HR In a Crisis: How to Care for Yourself & Your Company with Alex Yannacone
HR In a Crisis: How to Care for Yourself & Your Company
Human Resources Tools & Communities, Resiliency Planning, and Workplace Self-Care Assessment
Hone Your Workplace Resilience Toolkit
As you are being stretched and challenged in new ways at work, developing and honing healthy workplace resilience practices will support your well-being and overall impact and effectiveness in your role. (Good news, these practices and benefits aren’t limited to just work). We spoke with mental health professional Alex Yannacone who is the Director of Education and Community Programs at the Helen and Arthur E. Johnson Depression Center in Colorado which provides programs and trainings to address mental health issues, to share a few best practices to help face times of uncertainty:
- Create a resiliency plan. Take stock of past adversities and challenges to help you navigate what you are facing today. How have you successfully overcome challenges in the past? What tools and coping methods did you use? How did that feel? While it goes without saying that what we are facing right now is highly unique, we can use skills from those past experiences to help us cope now.
- Shift the focus from what we can’t control to what we can. We are facing big questions that we just don’t have the answers to— no one does. Focusing on the uncertainty and what we can’t control is overwhelming and can feel really heavy. By recognizing what we can control, and taking things one day at a time, we can regain focus and take our power back.

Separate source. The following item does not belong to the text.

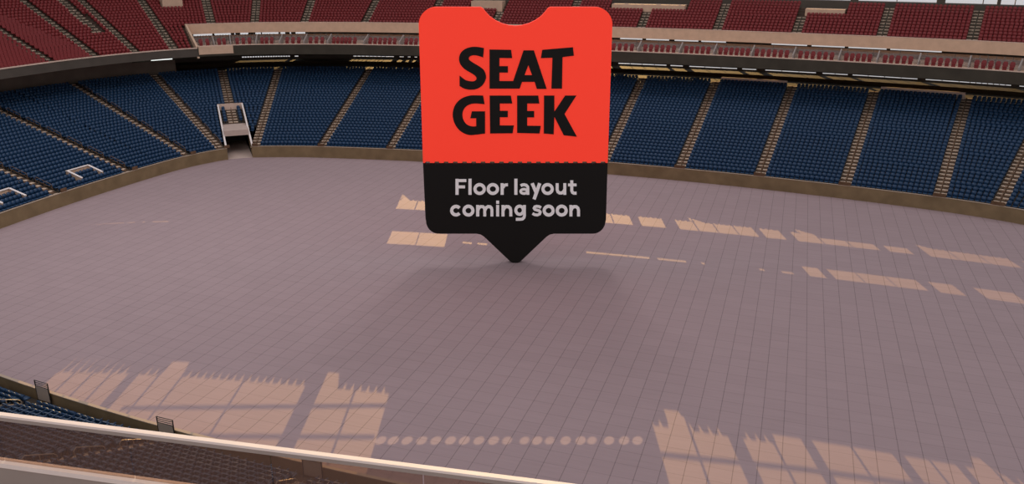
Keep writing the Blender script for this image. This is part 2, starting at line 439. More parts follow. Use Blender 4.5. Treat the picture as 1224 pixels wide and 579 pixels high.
def near_name(sec):
    i = int(sec[4:]); return ['beyond the rightmost gate', 'between the rightmost and middle gates', 'between the middle and leftmost gates', 'past the leftmost gate'][min(i, 3)]
for k, s in vis[:300]:
    nm = near_name(s[6]); place(mB, s, 'near blue seat, %s, %s' % (ORD[s[5]], nm), 'near blue seats %s %s' % (ORD[s[5]], nm))
BLUE += [s for k, s in vis[300:]]+rest
# nearest of the left stand fill up the three hundred
left300 = 300-min(300, len(vis))
cand = []
if left300:
    for s in BLUE:
        ok, x, y, k = inframe(s)
        if ok and s[2] < 3 and x < 260: cand.append((k, s))
    cand.sort(key=lambda v: v[0]); pick = set(id(s) for k, s in cand[:left300])
    WH = {'LfZ': 'at the left picture edge', 'ZA': 'left of the lowest aisle', 'AB': 'between the first and second aisles from the left', 'BC': 'between the second and third aisles from the left', 'CD': 'beside the corner tunnel'}
    smB = simple_master('stadium_chair', M['blue'])
    for k, s in cand[:left300]:
        w = WH.get(s[6], 'far stand'); place1(smB, s, 'left stand blue seat, %s, %s' % (ORD[s[5]], w), 'left stand blue seats %s %s' % (ORD[s[5]], w))
    BLUE = [s for s in BLUE if id(s) not in pick]
mass('stadium_seats', BLUE, M['blue'], 'thousands of blue seats in long rows filling the lower stands')

# ---------------------------------------------------------------- aisle stairs
def aisle(t, k0, k1, zf, df, row, rise, label, matt, matr, railm, pf=P, w=AW, rail_side=0, hoops=3, rail_h=.72, group=None, name='aisle_stairs'):
    c = pf(t, df(k0)); root = empty(name, label, 'stairs', (float(c[0]), float(c[1]), zf(k0)), group)
    n = pf(t, df(k0)+1)-c; n = n/np.hypot(*n); g = np.array([-n[1], n[0]])
    def q(u, d, z): v = c+g*u+n*(d-df(k0)); return (v[0], v[1], z)
    def bx(mb, u0, u1, d0, d1, z0, z1): mb.box8([q(u0, d0, z0), q(u1, d0, z0), q(u1, d1, z0), q(u0, d1, z0), q(u0, d0, z1), q(u1, d0, z1), q(u1, d1, z1), q(u0, d1, z1)])
    prof = []; pm = []                    # stepped profile and the kind of each strip: 1 pale, 0 dark
    for k in range(k0, k1):
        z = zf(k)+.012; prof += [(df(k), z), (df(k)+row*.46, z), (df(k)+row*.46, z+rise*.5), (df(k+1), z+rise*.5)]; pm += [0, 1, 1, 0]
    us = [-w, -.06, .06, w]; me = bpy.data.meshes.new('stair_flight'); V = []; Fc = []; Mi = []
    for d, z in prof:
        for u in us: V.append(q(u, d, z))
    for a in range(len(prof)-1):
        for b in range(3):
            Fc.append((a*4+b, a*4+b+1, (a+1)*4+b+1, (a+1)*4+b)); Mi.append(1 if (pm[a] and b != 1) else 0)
    o_ = len(V)                           # skirts down into the terrace and a closed underside
    for d, z in prof:
        V.append(q(us[0], d, z-.06)); V.append(q(us[3], d, z-.06))
    for a in range(len(prof)-1):
        Fc += [(a*4, (a+1)*4, o_+(a+1)*2, o_+a*2), ((a+1)*4+3, a*4+3, o_+a*2+1, o_+(a+1)*2+1), (o_+a*2, o_+(a+1)*2, o_+(a+1)*2+1, o_+a*2+1)]; Mi += [0, 0, 0]
    ro = np.array(root['_o']); me.from_pydata([tuple(np.array(v)*S-ro) for v in V], [], Fc); me.materials.append(matr); me.materials.append(matt); me.update()
    for p_, mi in zip(me.polygons, Mi): p_.material_index = mi
    o = bpy.data.objects.new('stair_flight', me); COL.objects.link(o); o.parent = root
    k = k0+1
    while k+hoops < k1:
        a, b = df(k)+.3, df(k+hoops)+.1; za, zb = zf(k), zf(k+hoops)-rise*.3
        h = rail_h; r = .022; rl = MB()
        pts = [q(rail_side, a, za), q(rail_side, a, za+h*.8), q(rail_side, a+.12, za+h), q(rail_side, b-.12, zb+h), q(rail_side, b, zb+h*.85), q(rail_side, b, zb)]
        rl.tube(pts, r, 5); rl.tube([q(rail_side, a, za+h*.55), q(rail_side, b, zb+h*.55)], r*.8, 4)
        mm = (a+b)/2; zm = (za+zb)/2; rl.tube([q(rail_side, mm, zm), q(rail_side, mm, zm+h)], r*.8, 4)
        rl.build('handrail', railm, root); k += hoops+1
    return root
LN_LAB = {'Z': 'at the left picture edge, partly out of view', 'A': 'lowest on the left, beside the U shaped walls', 'B': 'second from the left, above the long blue block', 'C': 'third from the left, before the corner', 'D': 'just left of the corner tunnel', 'T': 'rising above the corner tunnel roof',
 'E': 'just right of the corner tunnel', 'F': 'second right of the corner tunnel', 'G': 'ending just left of the red sign', 'H1': 'hidden behind the left half of the red sign', 'H2': 'hidden behind the right half of the red sign', 'I': 'beginning at the right edge of the red sign', 'J': 'first one fully right of the red sign', 'K': 'at the right end of the first pale ledge', 'L': 'at the left end of the second pale ledge', 'Mm': 'at the right end of the second pale ledge', 'N': 'cut by the right picture edge'}
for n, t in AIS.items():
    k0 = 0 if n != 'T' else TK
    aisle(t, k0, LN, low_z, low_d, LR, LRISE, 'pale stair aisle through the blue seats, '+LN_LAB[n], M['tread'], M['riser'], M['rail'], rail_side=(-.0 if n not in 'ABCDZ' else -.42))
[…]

- Make plans and goals – for your organization and yourself. We all know the incredibly gratifying experience of checking a box on our to-do list. What we may not always recognize is the immediate and forward-thinking positive effects of that check. So make a goal, regardless of how small or obvious it seems, achieve it, and check it off. In that simple act you are able to focus on something you can control, and flex your resiliency muscle. You are going to need that muscle to face and effectively navigate the days and months ahead.
Self-Assess, then Self-Care
We know HR is being called on right now in unprecedented ways. You can’t show up in the way you want to unless you take care of yourself first. It’s the whole, “put on your safety/oxygen mask before you assist others” concept. Caring for yourself is vital, and we also recognize it can feel impossible to do so right now.
Research shows that when we engage in self-care, we are more productive even during the most stressful of times. This means that if we feel guilty or like we don’t have time, we are actually doing a disservice to ourselves and to our company because we’re not able to handle stressors well. It’s important to recognize that when you create space and commit to self-care, you are modeling self-care for your team, and in doing so, you will function better as a whole.
Self-care shouldn’t be a chore, rather it should be something you enjoy. It doesn’t have to be big and overwhelming, it can be something as small taking five minutes a day to turn off all devices and just be. In partnership with Alex Yannacone, we adapted this self-care assessment tool to help you identify areas of self-care in your life that you are engaging in and areas you can improve.
There can be additional opportunities for your resiliency plan and self-care to serve your work, team and company. We’ve established that when you take care of yourself, you can show up to the various facets of your life, including work, in a more authentic, empathetic, and productive way. While you should engage in what makes the most sense for you personally, if learning or self-growth are things that give you energy, think about exploring topics that are top-of-mind and seeking out constructive articles, informative books, or easy-to-access online courses.
In addition, here some self-care ideas that have surfaced during Alex’s recent trainings. Remember, small things make a big impact when you’re short on time.
- Set boundaries
- Set an alarm for bedtime
- Create a grateful jar or happy jar (with happy jar put things in it that have brought you joy and read through them at the end of a week, month or year)
- Journal 1x a week or when feeling really stressed
- Make exercise a task (riding bike to grocery store, gardening)
- Learn something new from your child (learn to skateboard from teenage son)
- Have a safely distanced lunch with a coworker (meet in a parking lot and eat on the trunk of your cars)
- Secret Chef (group of friends cook meals and eat them together on Zoom and try to guess who the chef is)
- Have the motto: ‘If it’s not a “hell yes” I don’t have to do it.’ This is only for personal life but meaning that you don’t have to take on extra responsibilities that you aren’t passionate about
In a profession that asks you to serve others, turning the focus inward and asking the tough questions about what you need as an HR professional and human is hard work. And, creating that space to do so is vital in order to face what is being demanded of HR professionals right now. While there is no ‘one size fits all’ roadmap to successfully meeting the challenges of HR right now, our hope is that seeking support through community, resilience, and self-care can help you to show up to the tough work ahead of us all in the ways that make the most sense for you.